**Material**
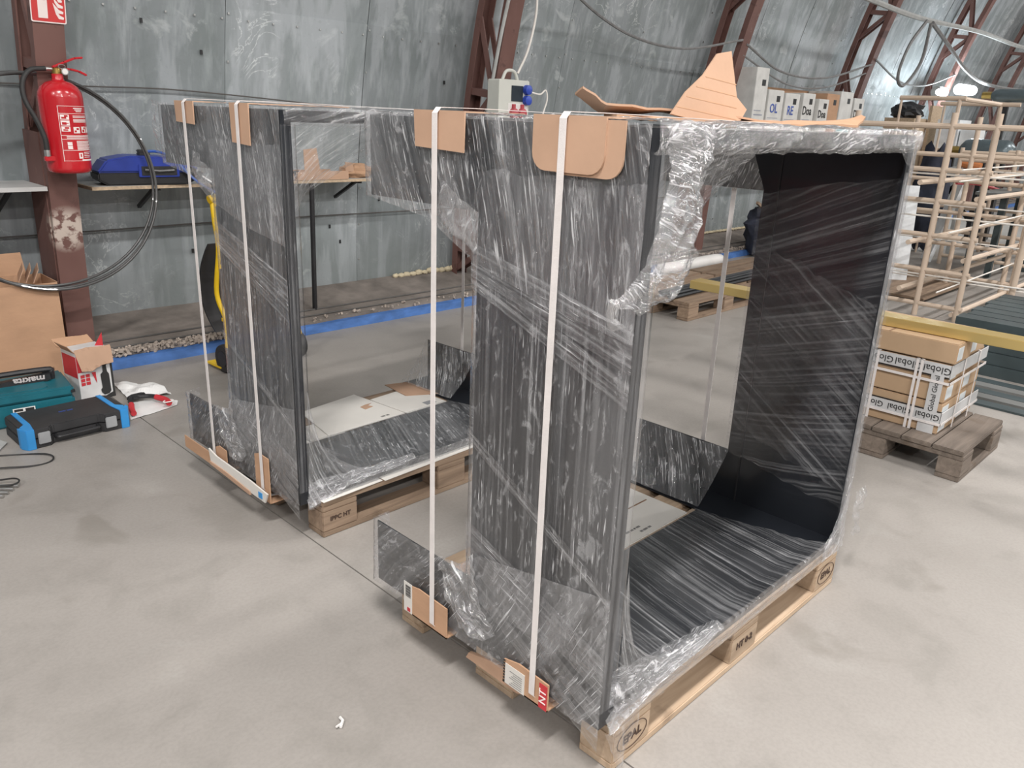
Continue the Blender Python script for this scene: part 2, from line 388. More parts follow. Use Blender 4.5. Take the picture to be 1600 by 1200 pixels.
# concrete plinth: painted kerb + rough ledge, ledge face made uneven
def extr(name,prof,x0,x1,dx,m,amp,parent=None,seed=0):
    nx=int((x1-x0)/dx); P=len(prof); vs=[];fs=[]
    for i in range(nx+1):
        x=x0+(x1-x0)*i/nx
        for k,(y,z,a) in enumerate(prof):
            e=noise.noise(Vector((x*2.2,k*1.7,seed)))+.5*noise.noise(Vector((x*9,k*3.1,seed)))
            vs.append((x,y+e*amp*a,z+e*amp*a*.8))
    for i in range(nx):
        for k in range(P-1): q=i*P+k; fs.append((q,q+P,q+P+1,q+1))
    mb=MB(); mb.add(vs,fs); return mb.build(name,m,parent,smooth=True)
structure(extr('trim_1',[(3.715,0,.6),(3.722,.055,.5),(3.76,.062,.5),(3.765,.0,0)],-4,24,.08,KERB,.006))
led=structure(extr('trim_2',[(3.755,.0,0),(3.758,.075,1),(3.80,.085,1),(3.86,.10,.4),(4.0,.12,.3),(4.15,.145,.3),(4.30,.18,.5),(4.34,.185,0)],-4,24,.08,CONC,.012,seed=5))
mb=MB(); RR=random.Random(5)
for i in range(800):
    x=RR.choice([RR.uniform(.25,1.0),RR.uniform(-.5,5),RR.uniform(.3,.9),RR.uniform(6,9)]); y=RR.uniform(3.74,3.80); z=.07+RR.uniform(0,.03); s=RR.uniform(.003,.013)
    E_=Euler((RR.uniform(0,3),RR.uniform(0,3),RR.uniform(0,3))).to_matrix().to_4x4(); E_.translation=Vector((x,y,z))
    mb.box((-s,-s*.7,-s*.5),(s,s*.7,s*.5),E_)
o=mb.build('rubble',RUBBLE,led); o['kind']='stuff'
def blob(mb,c,r,seed,n=10,sq=(1,1,1)):
    c=Vector(c);vs=[];fs=[]
    for i in range(n+1):
        th=PI*i/n
        for k in range(n*2):
            ph=PI*k/n; d=Vector((math.sin(th)*math.cos(ph),math.sin(th)*math.sin(ph),math.cos(th)))
            rr=r*(1+.35*noise.noise(d*2.2+Vector((seed,0,0))))
            vs.append(c+Vector((d.x*sq[0],d.y*sq[1],d.z*sq[2]))*rr)
    for i in range(n):
        for k in range(n*2):
            a=i*2*n+k;b=i*2*n+(k+1)%(2*n); fs.append((a,b,b+2*n,a+2*n))
    return mb.add(vs,fs)
mb=MB(); RR=random.Random(9)
for k in range(9): blob(mb,(2.66+.06*k,4.27+RR.uniform(-.01,.01),.185+RR.uniform(-.004,.012)),RR.uniform(.022,.036),k,6,(1.3,.8,.7))
for k in range(3): blob(mb,(3.2+.05*k,4.25,.19),.03,k+20,6,(1.3,.8,.8))
tag(mb.build('foam_seal',FOAM,smooth=True),'lumpy yellow foam squeezed out at the wall foot beside the middle truss','foam')
mb=MB()
for k in range(60): blob(mb,(6.9+.075*k,4.28+.01*noise.noise(Vector((k*.4,0,0))),.195),.028,k,5,(1.6,.6,.6))
tag(mb.build('foam_seal',FOAM,smooth=True),'long thin yellow foam line along the wall foot past the third truss','foam')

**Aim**
Copy out the listing exactly as it stands, but not the pictures.

**Solution for this task**
Continue the Blender Python script for this scene: part 2, from line 388. More parts follow. Use Blender 4.5. Take the picture to be 1600 by 1200 pixels.
# concrete plinth: painted kerb + rough ledge, ledge face made uneven
def extr(name,prof,x0,x1,dx,m,amp,parent=None,seed=0):
    nx=int((x1-x0)/dx); P=len(prof); vs=[];fs=[]
    for i in range(nx+1):
        x=x0+(x1-x0)*i/nx
        for k,(y,z,a) in enumerate(prof):
            e=noise.noise(Vector((x*2.2,k*1.7,seed)))+.5*noise.noise(Vector((x*9,k*3.1,seed)))
            vs.append((x,y+e*amp*a,z+e*amp*a*.8))
    for i in range(nx):
        for k in range(P-1): q=i*P+k; fs.append((q,q+P,q+P+1,q+1))
    mb=MB(); mb.add(vs,fs); return mb.build(name,m,parent,smooth=True)
structure(extr('trim_1',[(3.715,0,.6),(3.722,.055,.5),(3.76,.062,.5),(3.765,.0,0)],-4,24,.08,KERB,.006))
led=structure(extr('trim_2',[(3.755,.0,0),(3.758,.075,1),(3.80,.085,1),(3.86,.10,.4),(4.0,.12,.3),(4.15,.145,.3),(4.30,.18,.5),(4.34,.185,0)],-4,24,.08,CONC,.012,seed=5))
mb=MB(); RR=random.Random(5)
for i in range(800):
    x=RR.choice([RR.uniform(.25,1.0),RR.uniform(-.5,5),RR.uniform(.3,.9),RR.uniform(6,9)]); y=RR.uniform(3.74,3.80); z=.07+RR.uniform(0,.03); s=RR.uniform(.003,.013)
    E_=Euler((RR.uniform(0,3),RR.uniform(0,3),RR.uniform(0,3))).to_matrix().to_4x4(); E_.translation=Vector((x,y,z))
    mb.box((-s,-s*.7,-s*.5),(s,s*.7,s*.5),E_)
o=mb.build('rubble',RUBBLE,led); o['kind']='stuff'
def blob(mb,c,r,seed,n=10,sq=(1,1,1)):
    c=Vector(c);vs=[];fs=[]
    for i in range(n+1):
        th=PI*i/n
        for k in range(n*2):
            ph=PI*k/n; d=Vector((math.sin(th)*math.cos(ph),math.sin(th)*math.sin(ph),math.cos(th)))
            rr=r*(1+.35*noise.noise(d*2.2+Vector((seed,0,0))))
            vs.append(c+Vector((d.x*sq[0],d.y*sq[1],d.z*sq[2]))*rr)
    for i in range(n):
        for k in range(n*2):
            a=i*2*n+k;b=i*2*n+(k+1)%(2*n); fs.append((a,b,b+2*n,a+2*n))
    return mb.add(vs,fs)
mb=MB(); RR=random.Random(9)
for k in range(9): blob(mb,(2.66+.06*k,4.27+RR.uniform(-.01,.01),.185+RR.uniform(-.004,.012)),RR.uniform(.022,.036),k,6,(1.3,.8,.7))
for k in range(3): blob(mb,(3.2+.05*k,4.25,.19),.03,k+20,6,(1.3,.8,.8))
tag(mb.build('foam_seal',FOAM,smooth=True),'lumpy yellow foam squeezed out at the wall foot beside the middle truss','foam')
mb=MB()
for k in range(60): blob(mb,(6.9+.075*k,4.28+.01*noise.noise(Vector((k*.4,0,0))),.195),.028,k,5,(1.6,.6,.6))
tag(mb.build('foam_seal',FOAM,smooth=True),'long thin yellow foam line along the wall foot past the third truss','foam')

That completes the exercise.